--- Instruction ---
Drop every picture. Then return, exactly, the lines from the beginning of the listing below through the one containing "SC = bpy.context.scene".

※ ※ ※

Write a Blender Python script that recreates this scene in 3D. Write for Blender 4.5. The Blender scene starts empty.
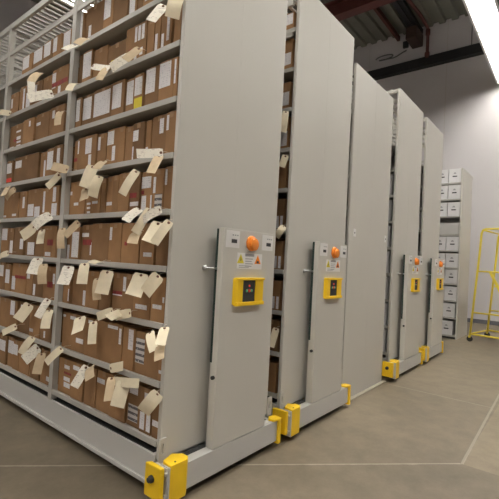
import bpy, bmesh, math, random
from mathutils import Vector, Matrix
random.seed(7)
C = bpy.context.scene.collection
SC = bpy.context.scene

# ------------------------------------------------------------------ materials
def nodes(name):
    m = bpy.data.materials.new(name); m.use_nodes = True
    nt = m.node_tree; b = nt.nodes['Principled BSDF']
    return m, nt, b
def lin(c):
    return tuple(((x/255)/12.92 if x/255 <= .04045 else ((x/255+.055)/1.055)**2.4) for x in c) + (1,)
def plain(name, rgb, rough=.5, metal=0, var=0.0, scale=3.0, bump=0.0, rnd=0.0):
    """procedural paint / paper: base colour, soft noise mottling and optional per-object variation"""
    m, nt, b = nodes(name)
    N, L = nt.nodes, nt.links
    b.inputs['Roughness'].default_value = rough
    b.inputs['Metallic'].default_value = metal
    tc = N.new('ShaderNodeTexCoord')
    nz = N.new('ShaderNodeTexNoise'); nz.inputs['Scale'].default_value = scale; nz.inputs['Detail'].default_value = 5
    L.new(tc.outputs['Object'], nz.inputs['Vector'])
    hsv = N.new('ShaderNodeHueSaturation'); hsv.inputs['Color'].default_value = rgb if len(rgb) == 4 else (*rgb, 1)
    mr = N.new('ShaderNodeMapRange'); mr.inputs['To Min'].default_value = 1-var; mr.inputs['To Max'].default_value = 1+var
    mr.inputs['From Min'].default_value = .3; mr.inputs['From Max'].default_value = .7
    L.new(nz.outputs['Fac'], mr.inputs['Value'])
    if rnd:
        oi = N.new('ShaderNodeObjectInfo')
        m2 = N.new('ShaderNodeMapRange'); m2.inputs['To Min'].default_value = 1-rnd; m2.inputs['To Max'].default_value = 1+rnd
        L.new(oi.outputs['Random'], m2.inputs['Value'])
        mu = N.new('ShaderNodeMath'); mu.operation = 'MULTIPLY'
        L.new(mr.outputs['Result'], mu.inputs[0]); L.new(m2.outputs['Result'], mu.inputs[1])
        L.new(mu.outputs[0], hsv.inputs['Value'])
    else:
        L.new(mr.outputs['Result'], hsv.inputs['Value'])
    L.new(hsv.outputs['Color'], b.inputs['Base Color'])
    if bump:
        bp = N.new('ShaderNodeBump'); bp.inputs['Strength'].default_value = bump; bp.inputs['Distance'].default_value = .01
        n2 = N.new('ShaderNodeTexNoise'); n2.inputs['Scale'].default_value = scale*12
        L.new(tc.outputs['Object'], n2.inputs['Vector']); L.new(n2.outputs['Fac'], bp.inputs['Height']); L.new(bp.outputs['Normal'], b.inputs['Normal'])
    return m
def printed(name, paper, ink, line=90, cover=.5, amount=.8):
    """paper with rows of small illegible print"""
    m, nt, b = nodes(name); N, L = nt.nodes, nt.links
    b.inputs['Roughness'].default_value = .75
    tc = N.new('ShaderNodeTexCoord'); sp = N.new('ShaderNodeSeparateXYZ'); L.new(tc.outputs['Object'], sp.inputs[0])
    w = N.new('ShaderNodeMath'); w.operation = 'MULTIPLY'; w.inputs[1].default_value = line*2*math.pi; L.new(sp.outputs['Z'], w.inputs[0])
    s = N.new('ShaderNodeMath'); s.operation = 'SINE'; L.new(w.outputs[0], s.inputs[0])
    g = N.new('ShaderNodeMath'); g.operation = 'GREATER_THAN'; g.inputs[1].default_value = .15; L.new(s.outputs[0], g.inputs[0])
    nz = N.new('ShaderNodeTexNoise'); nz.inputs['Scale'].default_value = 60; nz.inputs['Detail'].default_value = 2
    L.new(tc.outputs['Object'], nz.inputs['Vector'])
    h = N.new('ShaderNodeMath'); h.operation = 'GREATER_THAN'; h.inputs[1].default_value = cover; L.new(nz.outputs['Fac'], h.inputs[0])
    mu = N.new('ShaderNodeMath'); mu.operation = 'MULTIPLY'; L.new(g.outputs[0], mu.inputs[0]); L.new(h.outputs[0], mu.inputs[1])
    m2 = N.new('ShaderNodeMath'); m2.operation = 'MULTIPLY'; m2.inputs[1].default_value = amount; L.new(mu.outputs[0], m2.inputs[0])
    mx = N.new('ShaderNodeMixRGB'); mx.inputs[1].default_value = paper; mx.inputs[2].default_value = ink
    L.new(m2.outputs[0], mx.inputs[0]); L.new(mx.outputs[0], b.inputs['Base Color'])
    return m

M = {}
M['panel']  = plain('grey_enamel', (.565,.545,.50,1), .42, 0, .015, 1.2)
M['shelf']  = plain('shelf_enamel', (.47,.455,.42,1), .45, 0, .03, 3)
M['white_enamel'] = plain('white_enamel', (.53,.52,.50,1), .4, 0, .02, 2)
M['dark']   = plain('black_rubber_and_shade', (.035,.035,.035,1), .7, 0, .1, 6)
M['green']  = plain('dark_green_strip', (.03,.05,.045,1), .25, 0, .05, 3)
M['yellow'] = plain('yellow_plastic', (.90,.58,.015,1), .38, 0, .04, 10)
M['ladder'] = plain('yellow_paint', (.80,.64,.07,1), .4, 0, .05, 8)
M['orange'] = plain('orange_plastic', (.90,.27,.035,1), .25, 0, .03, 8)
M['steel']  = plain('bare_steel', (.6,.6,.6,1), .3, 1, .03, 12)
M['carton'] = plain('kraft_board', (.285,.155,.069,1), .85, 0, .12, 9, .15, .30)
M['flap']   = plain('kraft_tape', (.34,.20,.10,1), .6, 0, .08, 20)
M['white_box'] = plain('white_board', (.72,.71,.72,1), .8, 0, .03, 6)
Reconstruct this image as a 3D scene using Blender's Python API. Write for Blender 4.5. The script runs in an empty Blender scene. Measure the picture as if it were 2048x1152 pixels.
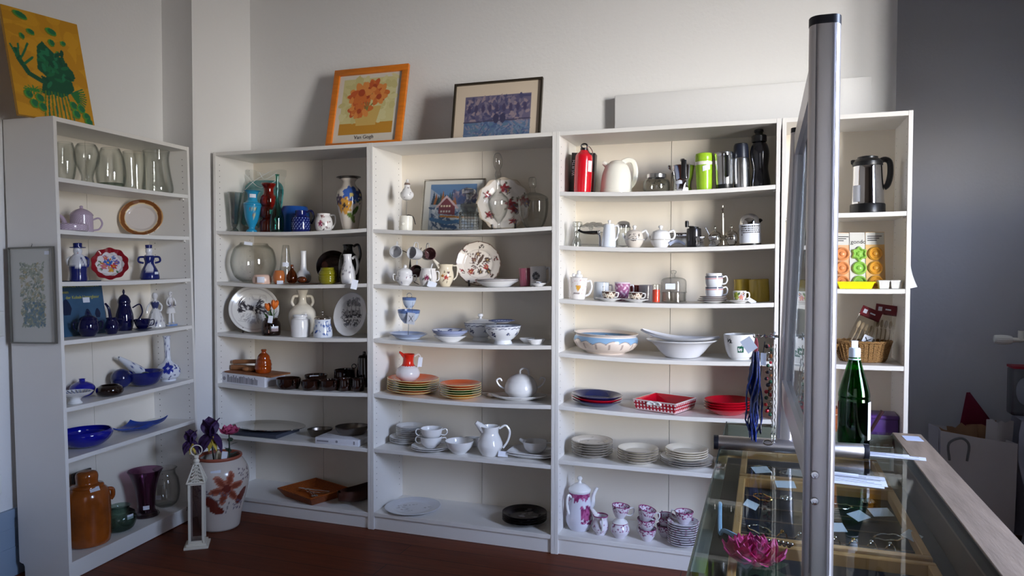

※ ※ ※

--- The result ---
Write a Blender Python script that recreates this scene in 3D. Write for Blender 4.5. The Blender scene starts empty.
import bpy, bmesh, math, random
from mathutils import Vector, Matrix
random.seed(7)
C = bpy.context.scene.collection
SC = bpy.context.scene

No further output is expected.